WRITTEN INSTRUCTION: Print all the data, keeping every line exactly as it is.

INFORMATION SUPPLIED:
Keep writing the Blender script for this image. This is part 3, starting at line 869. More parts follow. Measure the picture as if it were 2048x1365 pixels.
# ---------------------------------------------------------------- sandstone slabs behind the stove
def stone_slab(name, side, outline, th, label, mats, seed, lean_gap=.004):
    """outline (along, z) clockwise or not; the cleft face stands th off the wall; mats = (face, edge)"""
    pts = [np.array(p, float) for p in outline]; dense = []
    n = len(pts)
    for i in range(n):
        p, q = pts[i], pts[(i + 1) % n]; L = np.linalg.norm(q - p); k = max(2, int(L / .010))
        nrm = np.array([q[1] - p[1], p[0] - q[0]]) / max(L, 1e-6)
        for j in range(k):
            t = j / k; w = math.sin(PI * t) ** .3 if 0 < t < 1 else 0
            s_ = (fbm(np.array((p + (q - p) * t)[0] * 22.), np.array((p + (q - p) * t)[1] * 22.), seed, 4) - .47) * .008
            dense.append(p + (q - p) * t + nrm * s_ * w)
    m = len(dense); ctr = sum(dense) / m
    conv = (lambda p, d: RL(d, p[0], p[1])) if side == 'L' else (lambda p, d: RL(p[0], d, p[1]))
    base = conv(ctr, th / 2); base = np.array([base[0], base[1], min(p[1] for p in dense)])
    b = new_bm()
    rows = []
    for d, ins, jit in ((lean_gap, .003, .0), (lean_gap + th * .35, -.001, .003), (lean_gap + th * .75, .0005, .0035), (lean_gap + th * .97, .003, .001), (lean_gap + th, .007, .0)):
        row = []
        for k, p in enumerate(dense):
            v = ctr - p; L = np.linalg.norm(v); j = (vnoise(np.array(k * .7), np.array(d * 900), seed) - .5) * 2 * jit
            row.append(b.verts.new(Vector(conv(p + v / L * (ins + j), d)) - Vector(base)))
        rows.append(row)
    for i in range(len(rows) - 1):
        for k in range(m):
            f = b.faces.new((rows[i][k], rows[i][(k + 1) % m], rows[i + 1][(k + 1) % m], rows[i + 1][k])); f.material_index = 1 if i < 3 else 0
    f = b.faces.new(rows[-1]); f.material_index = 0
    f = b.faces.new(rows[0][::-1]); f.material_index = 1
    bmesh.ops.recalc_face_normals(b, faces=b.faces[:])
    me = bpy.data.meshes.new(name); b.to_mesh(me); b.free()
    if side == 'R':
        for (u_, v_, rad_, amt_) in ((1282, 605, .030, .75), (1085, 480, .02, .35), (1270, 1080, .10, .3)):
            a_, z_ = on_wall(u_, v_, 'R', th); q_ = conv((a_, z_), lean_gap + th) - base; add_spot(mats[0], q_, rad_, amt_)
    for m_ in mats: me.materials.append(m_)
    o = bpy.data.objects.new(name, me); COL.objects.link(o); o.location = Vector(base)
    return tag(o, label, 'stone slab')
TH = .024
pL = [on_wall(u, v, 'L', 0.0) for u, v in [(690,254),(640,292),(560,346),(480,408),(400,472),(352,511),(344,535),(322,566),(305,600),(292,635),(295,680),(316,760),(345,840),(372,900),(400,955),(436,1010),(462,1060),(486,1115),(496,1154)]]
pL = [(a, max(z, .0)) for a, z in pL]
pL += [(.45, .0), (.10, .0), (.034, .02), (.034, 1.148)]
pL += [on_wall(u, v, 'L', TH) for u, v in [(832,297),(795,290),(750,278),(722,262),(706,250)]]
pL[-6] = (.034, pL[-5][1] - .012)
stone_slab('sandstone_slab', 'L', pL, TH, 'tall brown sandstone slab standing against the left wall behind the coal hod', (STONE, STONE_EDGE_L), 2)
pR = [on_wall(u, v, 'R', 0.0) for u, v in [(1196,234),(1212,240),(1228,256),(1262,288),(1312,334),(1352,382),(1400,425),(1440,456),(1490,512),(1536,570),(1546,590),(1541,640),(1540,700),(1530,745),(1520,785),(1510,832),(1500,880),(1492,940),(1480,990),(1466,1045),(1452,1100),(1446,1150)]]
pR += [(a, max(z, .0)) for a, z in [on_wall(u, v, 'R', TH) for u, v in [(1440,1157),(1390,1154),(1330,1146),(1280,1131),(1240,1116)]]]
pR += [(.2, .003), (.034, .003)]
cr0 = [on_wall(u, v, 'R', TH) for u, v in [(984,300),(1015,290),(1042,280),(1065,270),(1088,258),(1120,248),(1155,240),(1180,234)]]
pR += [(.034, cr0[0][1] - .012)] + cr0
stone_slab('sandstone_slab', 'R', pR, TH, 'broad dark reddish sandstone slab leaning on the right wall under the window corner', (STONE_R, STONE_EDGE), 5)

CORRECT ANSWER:
Keep writing the Blender script for this image. This is part 3, starting at line 869. More parts follow. Measure the picture as if it were 2048x1365 pixels.
# ---------------------------------------------------------------- sandstone slabs behind the stove
def stone_slab(name, side, outline, th, label, mats, seed, lean_gap=.004):
    """outline (along, z) clockwise or not; the cleft face stands th off the wall; mats = (face, edge)"""
    pts = [np.array(p, float) for p in outline]; dense = []
    n = len(pts)
    for i in range(n):
        p, q = pts[i], pts[(i + 1) % n]; L = np.linalg.norm(q - p); k = max(2, int(L / .010))
        nrm = np.array([q[1] - p[1], p[0] - q[0]]) / max(L, 1e-6)
        for j in range(k):
            t = j / k; w = math.sin(PI * t) ** .3 if 0 < t < 1 else 0
            s_ = (fbm(np.array((p + (q - p) * t)[0] * 22.), np.array((p + (q - p) * t)[1] * 22.), seed, 4) - .47) * .008
            dense.append(p + (q - p) * t + nrm * s_ * w)
    m = len(dense); ctr = sum(dense) / m
    conv = (lambda p, d: RL(d, p[0], p[1])) if side == 'L' else (lambda p, d: RL(p[0], d, p[1]))
    base = conv(ctr, th / 2); base = np.array([base[0], base[1], min(p[1] for p in dense)])
    b = new_bm()
    rows = []
    for d, ins, jit in ((lean_gap, .003, .0), (lean_gap + th * .35, -.001, .003), (lean_gap + th * .75, .0005, .0035), (lean_gap + th * .97, .003, .001), (lean_gap + th, .007, .0)):
        row = []
        for k, p in enumerate(dense):
            v = ctr - p; L = np.linalg.norm(v); j = (vnoise(np.array(k * .7), np.array(d * 900), seed) - .5) * 2 * jit
            row.append(b.verts.new(Vector(conv(p + v / L * (ins + j), d)) - Vector(base)))
        rows.append(row)
    for i in range(len(rows) - 1):
        for k in range(m):
            f = b.faces.new((rows[i][k], rows[i][(k + 1) % m], rows[i + 1][(k + 1) % m], rows[i + 1][k])); f.material_index = 1 if i < 3 else 0
    f = b.faces.new(rows[-1]); f.material_index = 0
    f = b.faces.new(rows[0][::-1]); f.material_index = 1
    bmesh.ops.recalc_face_normals(b, faces=b.faces[:])
    me = bpy.data.meshes.new(name); b.to_mesh(me); b.free()
    if side == 'R':
        for (u_, v_, rad_, amt_) in ((1282, 605, .030, .75), (1085, 480, .02, .35), (1270, 1080, .10, .3)):
            a_, z_ = on_wall(u_, v_, 'R', th); q_ = conv((a_, z_), lean_gap + th) - base; add_spot(mats[0], q_, rad_, amt_)
    for m_ in mats: me.materials.append(m_)
    o = bpy.data.objects.new(name, me); COL.objects.link(o); o.location = Vector(base)
    return tag(o, label, 'stone slab')
TH = .024
pL = [on_wall(u, v, 'L', 0.0) for u, v in [(690,254),(640,292),(560,346),(480,408),(400,472),(352,511),(344,535),(322,566),(305,600),(292,635),(295,680),(316,760),(345,840),(372,900),(400,955),(436,1010),(462,1060),(486,1115),(496,1154)]]
pL = [(a, max(z, .0)) for a, z in pL]
pL += [(.45, .0), (.10, .0), (.034, .02), (.034, 1.148)]
pL += [on_wall(u, v, 'L', TH) for u, v in [(832,297),(795,290),(750,278),(722,262),(706,250)]]
pL[-6] = (.034, pL[-5][1] - .012)
stone_slab('sandstone_slab', 'L', pL, TH, 'tall brown sandstone slab standing against the left wall behind the coal hod', (STONE, STONE_EDGE_L), 2)
pR = [on_wall(u, v, 'R', 0.0) for u, v in [(1196,234),(1212,240),(1228,256),(1262,288),(1312,334),(1352,382),(1400,425),(1440,456),(1490,512),(1536,570),(1546,590),(1541,640),(1540,700),(1530,745),(1520,785),(1510,832),(1500,880),(1492,940),(1480,990),(1466,1045),(1452,1100),(1446,1150)]]
pR += [(a, max(z, .0)) for a, z in [on_wall(u, v, 'R', TH) for u, v in [(1440,1157),(1390,1154),(1330,1146),(1280,1131),(1240,1116)]]]
pR += [(.2, .003), (.034, .003)]
cr0 = [on_wall(u, v, 'R', TH) for u, v in [(984,300),(1015,290),(1042,280),(1065,270),(1088,258),(1120,248),(1155,240),(1180,234)]]
pR += [(.034, cr0[0][1] - .012)] + cr0
stone_slab('sandstone_slab', 'R', pR, TH, 'broad dark reddish sandstone slab leaning on the right wall under the window corner', (STONE_R, STONE_EDGE), 5)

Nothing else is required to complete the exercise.